法の下でさえ平等ではない

安倍様は北朝鮮のミサイル発射を事前に知っているって本当
かしら。だったら、通過してからJアラートなんて鳴らしてないで、
「明日、ミサイル飛びますよ。気をつけてね」ってアナウンスを
したらいいのに。

安倍様支持率ピンチになるとミサイルが飛んでくるよね、北朝鮮
から。もしかして、北の三代目との間にホットラインとかあるのかな。

「すまん、ピンチだ。飛ばしてくれ」とか。まさかねぇ。

『黒い司法 黒人死刑大国アメリカの冤罪と闘う』(ブライアン・
ティーブンソン 亜紀書房)読了。

白人警官が無抵抗の黒人を射殺する事件が続いたことがあった。
アメリカに奴隷制度が存在していた時代ではない。アフリカ系アメ
リカ人のバラク・オバマ氏が大統領を務めていた、つい最近だ。

すべての白人が差別主義者ではないが、やはり肌の色の違いが
人々の心に大きな垣根を作っている。

アメリカ南部では今でも白人至上主義が根強い。その南部アラバマ州
のある町で、白人の少女が殺害された。愛らしい少女の死に多くの
人が衝撃を受けた。

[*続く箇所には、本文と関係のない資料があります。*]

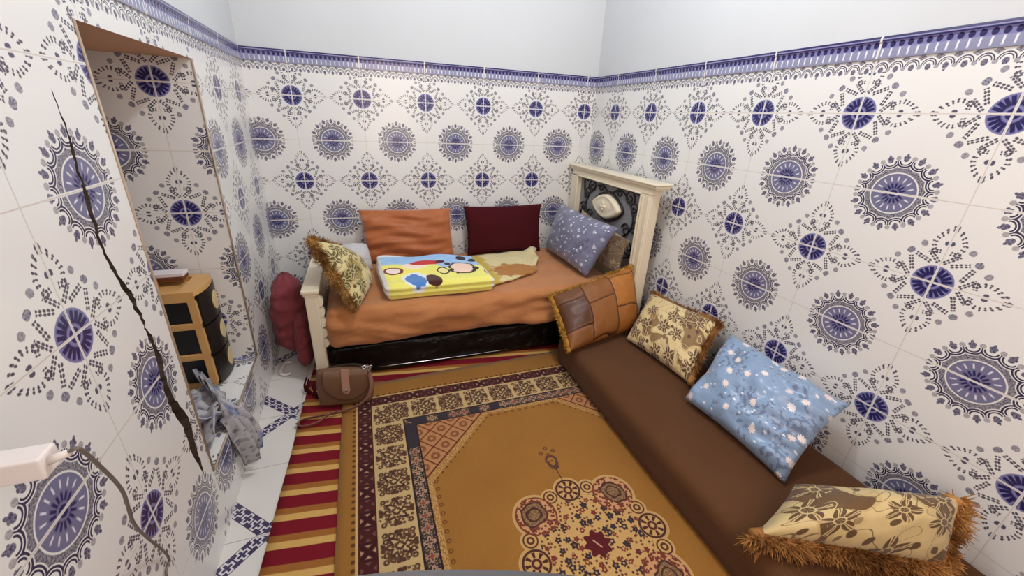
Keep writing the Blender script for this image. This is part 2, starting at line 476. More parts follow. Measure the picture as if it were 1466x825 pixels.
def mat_wood(name, c1, c2):
    t = T(name, rough=.6, spec=.3); o = t.obj()
    w = t.wave(o, 6, 3, 3, 'Y'); n = t.noise(o, 9, 4)
    t.col(t.mix(w*.5+n*.5, c1, c2)); return t.m

def plain(name, c, rough=.5, spec=.5, metal=0, coat=0, var=.12, bump=0, bs=60, dark=None):
    t = T(name, rough=rough, spec=spec, metal=metal, coat=coat); o = t.obj()
    n = t.noise(o, 12, 3)
    d = dark or tuple(int(x*.8) for x in c)
    t.col(t.mix(t.gt(n, .52, .25)*min(1, var*1.6), c, d) if var > .5 else t.mix(n*var*2, c, d))
    if bump: t.bump(t.noise(o, bs, 3), bump, .005)
    return t.m

def mat_lattice():
    t = T('dark_woven_panel', rough=.6, spec=.4); o = t.obj()
    n = t.noise(o, 70, 2)
    w = t.wave(o, 55, 1, 1, 'Z')
    t.col(t.mix(w*.6+n*.4, (92, 92, 96), (160, 160, 164))); return t.m

def mat_black_plastic():
    t = T('black_plastic_wrap', rough=.38, spec=.3); o = t.obj()
    h = t.noise(o, 9, 4, .6, 1.5)
    t.col(t.mix(h, (4, 4, 5), (10, 9, 11))); t.bump(h, .55, .03); return t.m

M = {}
M['tile'] = mat_tile('blue_motif_wall_tile')
M['trim'] = mat_trim()
M['plaster'] = mat_plaster()
M['floor'] = mat_floor()
M['rug'] = mat_rug()
M['kilim'] = mat_kilim()
M["niche_wood"] = mat_wood("brown_niche_board", (206, 154, 118), (226, 176, 138))
M['sheet'] = fabric('orange_brown_fleece_sheet', (164, 104, 60), (194, 134, 86), scale=7, bump=.6, wr=12)
M['brown'] = fabric('brown_bench_cloth', (78, 48, 25), (92, 58, 32), scale=3, bump=.35, sheen=.05, wr=7)
M['orange'] = fabric('orange_velvet', (150, 80, 40), (186, 110, 62), rough=.42, sheen=.4, scale=5, bump=.6, wr=8)
M['maroon'] = fabric('maroon_cotton', (58, 5, 13), (70, 8, 18), rough=.95, sheen=.0, scale=4, bump=.2, wr=10)
M['plush'] = fabric('dusty_red_plush', (100, 32, 40), (150, 74, 80), rough=.85, sheen=.08, scale=14, bump=.9, wr=16)
M['pale'] = fabric('pale_grey_cotton', (186, 186, 188), (204, 204, 204), scale=6, bump=.3)
M['broc'] = mat_brocade('cream_brown_brocade', (224, 204, 154), (206, 182, 128), (92, 62, 42), (140, 112, 72), 9.5, 1.3, .56)
M['broc_gold'] = mat_brocade('cream_gold_brocade', (212, 190, 138), (190, 168, 116), (92, 68, 38), (100, 72, 40), 8.5, 2.1, .50)
M['broc_olive'] = mat_brocade('olive_leaf_brocade', (214, 200, 148), (194, 178, 124), (88, 76, 34), (160, 138, 72), 9.0, 7.7, .62)
M['broc_tan'] = mat_brocade('dull_tan_brocade', (168, 146, 112), (150, 128, 98), (92, 74, 56), (110, 92, 70), 9.0, 2.9, .5)
M['blue'] = mat_floral('blue_floral_satin', (118, 146, 180), (152, 176, 206), (96, 108, 136), (236, 228, 226), (228, 208, 204), 14, .6, .0155, .3)
M['grey'] = mat_floral('lilac_grey_floral_satin', (98, 100, 126), (132, 134, 160), (88, 90, 114), (206, 208, 222), (168, 172, 194), 15, .7, .013, .28)
M['patch'] = mat_patch()
M['blanket'] = mat_blanket()
M['throw'] = mat_throw()
M['scarf'] = mat_scarf()
M['cream'] = plain('cream_painted_wood', (232, 222, 198), .4, .4, var=.2, dark=(214, 200, 172))
M['lattice'] = mat_lattice()
M['iron'] = plain('black_iron_scroll', (18, 17, 19), .4, .5)
M['black'] = mat_black_plastic()
M['blackpl'] = plain('black_drawer_plastic', (20, 15, 16), .35, .5)
M['tanpl'] = plain('tan_plastic', (212, 166, 104), .4, .4, var=.15)
M['oval'] = plain('cream_oval_plastic', (214, 194, 142), .4, .4)
M['crack'] = plain('dark_mortar', (64, 54, 46), .95, .1, bump=.8)
M['charger'] = plain('white_plastic', (226, 218, 214), .4, .4, var=.03)
M['cable'] = plain('grey_cable_rubber', (112, 104, 98), .5, .4)
M['bag'] = plain('brown_bag_leather', (112, 82, 60), .45, .4, bump=.1, bs=120)
M['bagtab'] = plain('pinkish_tan_leather', (168, 126, 108), .45, .4)
M['bagstrap'] = plain('taupe_strap_leather', (128, 92, 78), .45, .4)
M['bagdark'] = plain('dark_bag_lining', (40, 28, 22), .7, .3)
M['silver'] = plain('silver_metal', (210, 210, 214), .2, .5, metal=1, var=.02)
M['steel'] = plain('brushed_steel', (196, 198, 202), .28, .5, metal=1, var=.05)
M['steeltrim'] = plain('tan_edge_strip', (168, 150, 130), .4, .5, var=.2)
M['fur'] = plain('brown_gold_fur', (178, 128, 72), .8, .2, var=.9, dark=(108, 68, 34))
M['furlight'] = plain('tan_gold_fur', (176, 134, 76), .8, .2, var=.9, dark=(112, 76, 36))
M['goldrope'] = plain('gold_rope_fringe', (204, 156, 66), .7, .3, var=.5, dark=(150, 104, 36))
M['paper'] = plain('white_paper', (226, 220, 226), .8, .2, var=.05)
M['browncard'] = plain('brown_leatherette', (104, 62, 40), .6, .3)
M['orangebox'] = plain('orange_card', (206, 124, 58), .6, .3)

# ------------------------------------------------------------------ mesh helpers
def link(name, bm, mat, parent=None, smooth=True, loc=None, bevel=0):
    bmesh.ops.recalc_face_normals(bm, faces=bm.faces)
    me = bpy.data.meshes.new(name); bm.to_mesh(me); bm.free()
    o = bpy.data.objects.new(name, me); COL.objects.link(o)
    if mat: me.materials.append(mat)
    if smooth:
        for p in me.polygons: p.use_smooth = True
    if parent: o.parent = parent; o.matrix_parent_inverse = parent.matrix_world.inverted()
    return o

def tag(o, label, cat, group=None, kind=None):
    o['label'] = label; o['category'] = cat
    if group: o['group'] = group
    if kind: o['kind'] = kind
    return o

def thing(name, loc, label, cat, group=None):
    o = bpy.data.objects.new(name, None); COL.objects.link(o); o.location = loc
    o.empty_display_size = .1
    bpy.context.view_layer.update()
    return tag(o, label, cat, group)

def struct(o):
    o['kind'] = 'structure'; return o

def NB(): 
    bm = bmesh.new(); bm.loops.layers.uv.new('UVMap'); return bm

def quad(bm, pts, uvs=None):
    vs = [bm.verts.new(p) for p in pts]; f = bm.faces.new(vs)
    if uvs:
        L = bm.loops.layers.uv.active
        for l, w in zip(f.loops, uvs): l[L].uv = w
    return f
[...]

警察の捜査にも関わらず、犯人は一向に逮捕
される気配がない。

市民は警察の能力を疑い、批判した。一刻も早く犯人を見つけなれば
警察の信用は地に墜ちる。そして、突然、容疑者が浮上した。木材の
伐採で安定した収入を得ていた黒人男性ウォルター・マクミリアンだ。

物的証拠も、状況証拠もない。あるのは、他の事件で収監されていた
犯罪者の証言だけだ。明確なアリバイもあり、そのアリバイを証言して
くれる人も多数いたのに、警察は彼を少女殺害の犯人だとして裁判に
かけ、死刑を確定させた。

本書はマクミリアンの事件を中心に、アメリカの司法の不正義のせい
で人生のある時期を不当に拘束された人々の事例と、弁護士である
著者が様々なケースに対して司法の現場でどのように戦って来たか
を記している。

あまりの理不尽に愕然とする。マクミリアンの事例ばかりではない。
未成年にさえ仮釈放なしの終身刑が課されていた時代から、何十年
も矯正施設に拘束されたままの元少年たちのなんと多いことか。
終身刑だけではない。少年と言えども死刑宣告さえ出されている
のだ。

根底には差別意識がある。黒人だけではない。白人であっても貧困層
であれば司法は厳し過ぎる判決を下す。これには近年の刑の厳罰化
も影響しているのだろう。

冤罪はどこにでも、簡単に生まれる。司法がすべて正しい裁きをするな
どと思うのは、それこそ頭がお花畑だ。罪を犯したのなら裁かれるのは
当たり前だが、その罪を裁く場に不正が横行しているのなら正義など
どこにもないと思う。

日本でも冤罪が疑われる事件の再審請求には膨大な時間がかかる。
アメリカでも一緒だ。著者は拘束施設に何度も足を運び、助けを求め
ている人たちの話を聞き、事件を掘り起し、当時の裁判では採用され
なかった証拠や証言を集め、救いのない日々を過ごしていた受刑者
たちの自由を勝ち取って行く。

すべてがうまく行ったのではない。再審が認められず、刑を執行された
死刑囚もいた。闘い続けるなかで心が折れそうになることもある。それ
でも著者と彼の仲間たちは、判決の不当を訴える収容者の為に今も
闘い続けている。それは、著者もまた貧しい少年時代を過ごした黒人
だからでもあるのだろう。

知的障害があるにも関わらず、なんの考慮もされずにいた収監者を
助けようとある矯正施設を訪れた時、白人至上主義を隠しもしない
バンパーステッカーを貼ったトラックを見かけた。持ち主はその施設
の矯正官だった。

弁護士である著者にも差別意識丸出して対応した矯正官だったが、
再審の法廷で著者の弁論を聴いたことで矯正官の心が変わった。

この矯正官の変化は本書を読んでいて救いだった。著者たちの活動
を通じて、人の心の奥底にある偏見や差別意識が変われば司法の
場でも不当な裁きを受ける人が減るのではないかと思う。

法の下の平等。罪を犯したとしても、誰もが正しく裁かれることが
本当の正義なのではないだろうか。